— Start of Data provided —
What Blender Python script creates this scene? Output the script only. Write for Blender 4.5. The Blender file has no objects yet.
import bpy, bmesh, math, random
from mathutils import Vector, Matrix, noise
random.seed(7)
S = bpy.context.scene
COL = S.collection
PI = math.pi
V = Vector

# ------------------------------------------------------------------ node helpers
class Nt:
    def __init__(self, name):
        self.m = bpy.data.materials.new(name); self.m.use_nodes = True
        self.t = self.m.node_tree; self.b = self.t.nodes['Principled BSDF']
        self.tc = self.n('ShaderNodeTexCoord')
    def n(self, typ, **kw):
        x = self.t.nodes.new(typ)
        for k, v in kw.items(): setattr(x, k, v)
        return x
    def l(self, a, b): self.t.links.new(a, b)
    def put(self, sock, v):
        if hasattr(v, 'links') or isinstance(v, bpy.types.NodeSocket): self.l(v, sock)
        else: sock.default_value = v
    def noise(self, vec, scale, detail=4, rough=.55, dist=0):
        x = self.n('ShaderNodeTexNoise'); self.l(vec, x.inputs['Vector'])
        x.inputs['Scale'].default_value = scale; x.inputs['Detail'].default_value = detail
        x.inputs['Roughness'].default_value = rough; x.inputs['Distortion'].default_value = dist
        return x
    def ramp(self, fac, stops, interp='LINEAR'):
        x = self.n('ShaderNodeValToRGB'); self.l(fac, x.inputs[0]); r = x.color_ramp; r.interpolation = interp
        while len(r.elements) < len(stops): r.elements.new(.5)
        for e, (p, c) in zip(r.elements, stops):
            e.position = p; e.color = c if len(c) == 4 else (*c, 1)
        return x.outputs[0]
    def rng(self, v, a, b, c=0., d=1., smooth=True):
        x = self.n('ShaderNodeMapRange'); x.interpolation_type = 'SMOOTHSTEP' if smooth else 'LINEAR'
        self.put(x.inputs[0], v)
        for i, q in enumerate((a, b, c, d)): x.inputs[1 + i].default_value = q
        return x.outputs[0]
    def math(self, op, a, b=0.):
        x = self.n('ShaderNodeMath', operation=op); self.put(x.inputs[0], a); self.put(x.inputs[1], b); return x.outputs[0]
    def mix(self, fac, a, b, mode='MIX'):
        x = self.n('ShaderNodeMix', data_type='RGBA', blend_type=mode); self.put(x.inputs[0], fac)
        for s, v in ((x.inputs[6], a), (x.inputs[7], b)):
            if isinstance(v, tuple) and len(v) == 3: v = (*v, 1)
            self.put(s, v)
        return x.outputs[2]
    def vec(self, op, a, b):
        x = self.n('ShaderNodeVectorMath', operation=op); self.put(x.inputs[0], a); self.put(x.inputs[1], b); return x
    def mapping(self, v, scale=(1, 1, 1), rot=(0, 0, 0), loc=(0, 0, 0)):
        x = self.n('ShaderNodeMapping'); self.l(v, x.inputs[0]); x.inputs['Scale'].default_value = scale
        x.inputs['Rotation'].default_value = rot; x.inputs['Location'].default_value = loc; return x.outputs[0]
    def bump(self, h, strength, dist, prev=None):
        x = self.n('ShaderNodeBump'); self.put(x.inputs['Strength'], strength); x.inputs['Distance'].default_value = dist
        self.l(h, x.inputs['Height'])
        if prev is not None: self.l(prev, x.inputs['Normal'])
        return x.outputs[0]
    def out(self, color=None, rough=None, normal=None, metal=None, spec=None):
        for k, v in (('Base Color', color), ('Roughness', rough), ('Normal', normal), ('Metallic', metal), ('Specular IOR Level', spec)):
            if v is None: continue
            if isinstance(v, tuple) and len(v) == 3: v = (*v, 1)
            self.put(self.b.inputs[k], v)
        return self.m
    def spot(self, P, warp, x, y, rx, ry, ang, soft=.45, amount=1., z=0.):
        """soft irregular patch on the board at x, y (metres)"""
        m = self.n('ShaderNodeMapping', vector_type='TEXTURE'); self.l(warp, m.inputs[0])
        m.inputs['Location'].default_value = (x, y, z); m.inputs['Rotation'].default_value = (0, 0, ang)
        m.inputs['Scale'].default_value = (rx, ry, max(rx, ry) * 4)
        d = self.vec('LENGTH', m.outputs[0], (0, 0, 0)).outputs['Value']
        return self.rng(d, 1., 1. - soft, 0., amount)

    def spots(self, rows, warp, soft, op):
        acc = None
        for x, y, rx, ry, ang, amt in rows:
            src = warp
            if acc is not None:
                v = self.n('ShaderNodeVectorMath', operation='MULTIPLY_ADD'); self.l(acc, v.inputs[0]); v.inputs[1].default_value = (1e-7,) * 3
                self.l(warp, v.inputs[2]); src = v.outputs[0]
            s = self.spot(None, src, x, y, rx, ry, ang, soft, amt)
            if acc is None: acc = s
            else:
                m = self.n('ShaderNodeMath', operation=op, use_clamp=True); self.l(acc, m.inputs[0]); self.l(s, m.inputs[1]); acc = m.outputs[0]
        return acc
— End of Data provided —
Requirement: Extract each line from the listing above, please, and repeat it exactly.

Solution to this problem:
What Blender Python script creates this scene? Output the script only. Write for Blender 4.5. The Blender file has no objects yet.
import bpy, bmesh, math, random
from mathutils import Vector, Matrix, noise
random.seed(7)
S = bpy.context.scene
COL = S.collection
PI = math.pi
V = Vector

# ------------------------------------------------------------------ node helpers
class Nt:
    def __init__(self, name):
        self.m = bpy.data.materials.new(name); self.m.use_nodes = True
        self.t = self.m.node_tree; self.b = self.t.nodes['Principled BSDF']
        self.tc = self.n('ShaderNodeTexCoord')
    def n(self, typ, **kw):
        x = self.t.nodes.new(typ)
        for k, v in kw.items(): setattr(x, k, v)
        return x
    def l(self, a, b): self.t.links.new(a, b)
    def put(self, sock, v):
        if hasattr(v, 'links') or isinstance(v, bpy.types.NodeSocket): self.l(v, sock)
        else: sock.default_value = v
    def noise(self, vec, scale, detail=4, rough=.55, dist=0):
        x = self.n('ShaderNodeTexNoise'); self.l(vec, x.inputs['Vector'])
        x.inputs['Scale'].default_value = scale; x.inputs['Detail'].default_value = detail
        x.inputs['Roughness'].default_value = rough; x.inputs['Distortion'].default_value = dist
        return x
    def ramp(self, fac, stops, interp='LINEAR'):
        x = self.n('ShaderNodeValToRGB'); self.l(fac, x.inputs[0]); r = x.color_ramp; r.interpolation = interp
        while len(r.elements) < len(stops): r.elements.new(.5)
        for e, (p, c) in zip(r.elements, stops):
            e.position = p; e.color = c if len(c) == 4 else (*c, 1)
        return x.outputs[0]
    def rng(self, v, a, b, c=0., d=1., smooth=True):
        x = self.n('ShaderNodeMapRange'); x.interpolation_type = 'SMOOTHSTEP' if smooth else 'LINEAR'
        self.put(x.inputs[0], v)
        for i, q in enumerate((a, b, c, d)): x.inputs[1 + i].default_value = q
        return x.outputs[0]
    def math(self, op, a, b=0.):
        x = self.n('ShaderNodeMath', operation=op); self.put(x.inputs[0], a); self.put(x.inputs[1], b); return x.outputs[0]
    def mix(self, fac, a, b, mode='MIX'):
        x = self.n('ShaderNodeMix', data_type='RGBA', blend_type=mode); self.put(x.inputs[0], fac)
        for s, v in ((x.inputs[6], a), (x.inputs[7], b)):
            if isinstance(v, tuple) and len(v) == 3: v = (*v, 1)
            self.put(s, v)
        return x.outputs[2]
    def vec(self, op, a, b):
        x = self.n('ShaderNodeVectorMath', operation=op); self.put(x.inputs[0], a); self.put(x.inputs[1], b); return x
    def mapping(self, v, scale=(1, 1, 1), rot=(0, 0, 0), loc=(0, 0, 0)):
        x = self.n('ShaderNodeMapping'); self.l(v, x.inputs[0]); x.inputs['Scale'].default_value = scale
        x.inputs['Rotation'].default_value = rot; x.inputs['Location'].default_value = loc; return x.outputs[0]
    def bump(self, h, strength, dist, prev=None):
        x = self.n('ShaderNodeBump'); self.put(x.inputs['Strength'], strength); x.inputs['Distance'].default_value = dist
        self.l(h, x.inputs['Height'])
        if prev is not None: self.l(prev, x.inputs['Normal'])
        return x.outputs[0]
    def out(self, color=None, rough=None, normal=None, metal=None, spec=None):
        for k, v in (('Base Color', color), ('Roughness', rough), ('Normal', normal), ('Metallic', metal), ('Specular IOR Level', spec)):
            if v is None: continue
            if isinstance(v, tuple) and len(v) == 3: v = (*v, 1)
            self.put(self.b.inputs[k], v)
        return self.m
    def spot(self, P, warp, x, y, rx, ry, ang, soft=.45, amount=1., z=0.):
        """soft irregular patch on the board at x, y (metres)"""
        m = self.n('ShaderNodeMapping', vector_type='TEXTURE'); self.l(warp, m.inputs[0])
        m.inputs['Location'].default_value = (x, y, z); m.inputs['Rotation'].default_value = (0, 0, ang)
        m.inputs['Scale'].default_value = (rx, ry, max(rx, ry) * 4)
        d = self.vec('LENGTH', m.outputs[0], (0, 0, 0)).outputs['Value']
        return self.rng(d, 1., 1. - soft, 0., amount)

    def spots(self, rows, warp, soft, op):
        acc = None
        for x, y, rx, ry, ang, amt in rows:
            src = warp
            if acc is not None:
                v = self.n('ShaderNodeVectorMath', operation='MULTIPLY_ADD'); self.l(acc, v.inputs[0]); v.inputs[1].default_value = (1e-7,) * 3
                self.l(warp, v.inputs[2]); src = v.outputs[0]
            s = self.spot(None, src, x, y, rx, ry, ang, soft, amt)
            if acc is None: acc = s
            else:
                m = self.n('ShaderNodeMath', operation=op, use_clamp=True); self.l(acc, m.inputs[0]); self.l(s, m.inputs[1]); acc = m.outputs[0]
        return acc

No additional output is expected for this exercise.